Any drivers fined on the roads in Portugal last year will have been among the ‘unlucky few’. According to reports, “unsatisfied” police have been “boycotting” the practice of handing out traffic fines, to the extent that income for the State has fallen by 55%.
In numbers, the PSP and GNR, “along with municipal and concessionary entitie”s, issued 5.4 million fines LESS than were issued in 2016.
This data comes from road safety authority ANSR, with no further explanation.
Jornal de Notícias however went to the source – or sources – to hear that the shortfall is a way police agents have opted to show their “discontent” to the government that continues, from their point of view, to fail them.

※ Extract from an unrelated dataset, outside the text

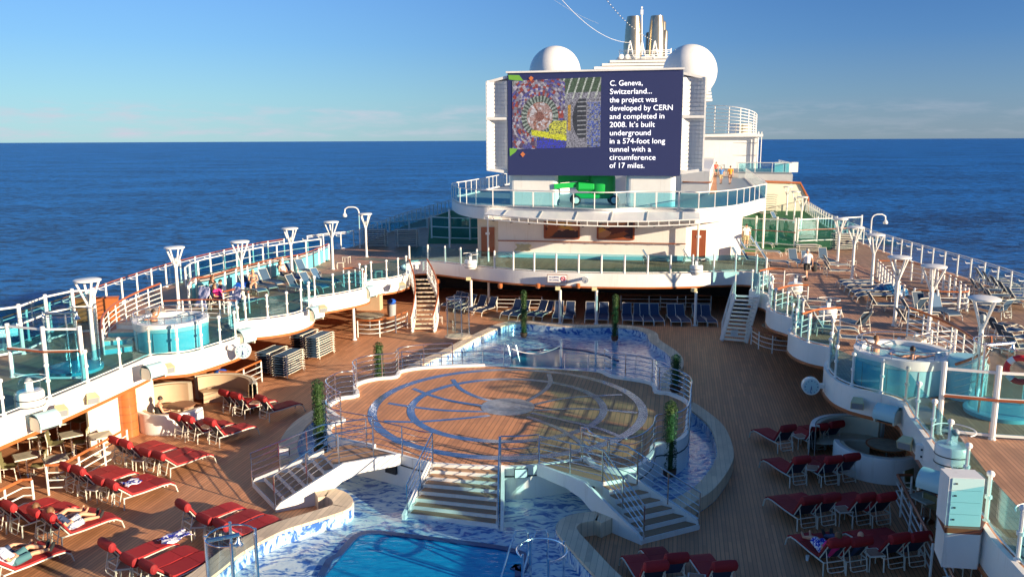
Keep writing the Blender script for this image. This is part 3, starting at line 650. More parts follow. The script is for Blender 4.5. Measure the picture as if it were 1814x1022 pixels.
# ================================================================ THEATRE HOUSE, UPPER RING, SCREEN
hA, hB, hC = Vector((-.95, 57.59, 0)), Vector((11.8, 55.2, 0)), Vector((15.8, 56.0, 0))
hs_ = thing('theatre_house', 'long white deck house with blue base band under the curved awning and the big screen', 'deck house', (5, 58, Z2), 0, None, True)
back = AX * 40
MB().prism([hA, hB, hC, hC + back, hA + back], Z2, Z3 - .72).build('body', 'white', hs_, False)
wd = (hB - hA).normalized(); wn_ = Vector((wd.y, -wd.x, 0))
MB().beam(hA + wn_ * .03 + Vector((0, 0, Z2 + .22)), hB + wn_ * .03 + Vector((0, 0, Z2 + .2)), .06, .38).build('base_band', 'tub_blue', hs_, False)
MB().tube([hA + wn_ * .16 + Vector((0, 0, Z2 + 1.22)), hB + wn_ * .16 + Vector((0, 0, Z2 + 1.22))], .04, 6).build('wall_handrail', 'wood_rail', hs_)
for q in range(9):
    p = hA.lerp(hB, (q + .5) / 9) + Vector((0, 0, Z2 + 1.15)); MB().beam(p, p + wn_ * .15, .05, .05).build('rail_bracket', 'white', hs_, False)
for px, py, nm in ((870, 428, 'left'), (1229, 435, 'right')):
    p = DP(px, py, 57.4 if nm == 'left' else 55.0); p0 = Vector((p.x, p.y, 0))
    if nm == 'left': p0 = hA - wd * .75
    else: p0 = hB + Vector((.9, .1, 0))
    dr = MB().box(p0 + wn_ * .05 + Vector((0, 0, Z2 + 1.1)), (.95, .12, 2.1), -R(10)).build('door', 'wood_rail', hs_, False)
    MB().box(p0 + wn_ * .1 + Vector((0, 0, Z2 + 1.7)), (.3, .1, .16), -R(10)).build('door_plate', 'cloth_white', dr, False)
MB().prism([hA - wd * 1.5, hA, hA + back, hA - wd * 1.5 + back], Z2, Z3 - .72).build('door_recess', 'cream', hs_, False)
# two abstract pictures
def painting(label, u0, u1, sd_):
    a, b = hA.lerp(hB, u0), hA.lerp(hB, u1); z0, z1 = Z2 + 1.45, Z2 + 2.7
    t = thing('wall_picture', label, 'picture', a + Vector((0, 0, z0)), 0, 'brown abstract wall pictures', True)
    fr = MB(); o = wn_ * .06
    for p, q in ((Vector((0, 0, z0)), 0), (Vector((0, 0, z1)), 0)): fr.beam(a + o + p, b + o + p, .12, .09)
    for p in (a, b): fr.beam(p + o + Vector((0, 0, z0)), p + o + Vector((0, 0, z1)), .12, .09)
    fr.build('frame', 'wood_rail', t, False)
    rnd = random.Random(sd_); mb = MB(); nx, nz = 40, 20; blobs = [(rnd.random(), rnd.random(), rnd.uniform(-1, 1), rnd.choice([(.42, .15, .03), (.62, .34, .06), (.14, .04, .02), (.34, .10, .03), (.5, .24, .12)])) for _ in range(9)]
    for i in range(nx):
        for j in range(nz):
            u, v = (i + .5) / nx, (j + .5) / nz; c = (.07, .03, .03)
            for (bx, by, s_, cc) in blobs:
                if (v - by) > s_ * (u - bx) * 2 and abs(u - bx) + abs(v - by) < .42: c = cc
            P4 = [a.lerp(b, x / nx) + wn_ * .05 + Vector((0, 0, z0 + (z1 - z0) * y / nz)) for x, y in ((i, j), (i + 1, j), (i + 1, j + 1), (i, j + 1))]
            mb.quad(*P4, c)
    mb.build('canvas', 'vpaint', t, False)
painting('brown and gold abstract picture on the white deck house, left of the two', .255, .44, 3)
painting('brown and gold abstract picture on the white deck house, right of the two', .54, .73, 8)
# ring deck
rg = [(1356, 352), (1303, 365.6), (1240, 372), (1213, 371), (1136, 370), (1073, 372.5), (991, 370), (905, 367), (851, 366), (815, 360), (801.5, 353)]
rgp = [G(x, y, Z3) for x, y in rg]; rgs = s2(rgp, 4)
rR, rL = Vector((*rgs[0], 0)), Vector((*rgs[-1], 0))
rEndR = [Vector((*G(x, y, Z3)[:2], 0)) for x, y in ((1346, 341), (1336, 331), (1322, 318), (1311, 307), (1304, 301))]; rEndL = [rL + Vector((.1, 2.5, 0)), rL + AX * 8, rL + AX * 38]
ringp = s2([p for p in reversed(rEndR)] + [Vector((*q, 0)) for q in rgs] + rEndL, 3)
rd = struct('ring_deck', MB().prism(ringp, Z3 - .06, Z3), 'grey_paint')
struct('aft_deck', MB().prism([(9, 88), (27, 88), (34, 128), (15, 130)], Z3 - .7, Z3 - .07), 'grey_paint')
struct('ring_deck_slab', MB().prism(offset(ringp, .05), Z3 - .72, Z3 - .065), 'white', False, rd)
struct('ring_fascia', MB().wall(ringp, Z3 - .85, Z3 + .06, .06 if False else -.06), 'white', True, rd)
struct('track_lane', MB().prism([G(1272, 318, Z3), G(1318, 325, Z3), G(1304, 300, Z3), G(1270, 300, Z3)], Z3, Z3 + .004), 'deck', False, rd) if False else None
n3 = lambda P_, z: [Vector((p[0], p[1], z)) for p in P_]
i_r = [i for i, p in enumerate(ringp) if p[1] < 62.5]
fence('glass_balustrade', 'long curved balustrade of blue glass panels round the ring deck under the screen', 'balustrade', n3(offset(ringp[i_r[0]:i_r[-1] + 1], .05), Z3 + .04), 1.45, 'slim', 'glass_teal', (.08, 1.02), (.05,), cap='white_rail', cap_r=.035, cap_z=1.1)
fence('deck_railing', 'glass railing running aft along the right side of the ring deck past the walkers', 'railing', n3(offset(ringp[:i_r[0] + 1], .05), Z3 + .04), 1.6, 'slim', 'glass_clear', (.08, 1.02), (.05,), cap='white_rail', cap_r=.04, cap_z=1.1)
fence('deck_railing', 'blue glass railing running aft along the left side of the ring deck beyond the screen', 'railing', n3(offset(ringp[i_r[-1]:], .05), Z3 + .04), 1.6, 'slim', 'glass_teal', (.08, 1.02), (.05,), cap='white_rail', cap_r=.04, cap_z=1.1)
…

Main issues centre on pay and conditions, confirmed union bosses Paulo Rodrigues, of the association of professional police syndicates, and César Nogueira, representing the association of GNR professionals.
Said the paper, the two men accepted it was “a form of fines’ boycott” which sees police agents ‘advising drivers before they park in a prohibited place, for example, instead of waiting until they park and then fining them afterwards’.
Many would argue that the latter form of policing could be seen as abusive, but syndicates here are seeing their advisory capacity as a form of protest.
As to the kind of financial pain this has caused State coffers, JN suggests fines income was down last year by €2.5 million.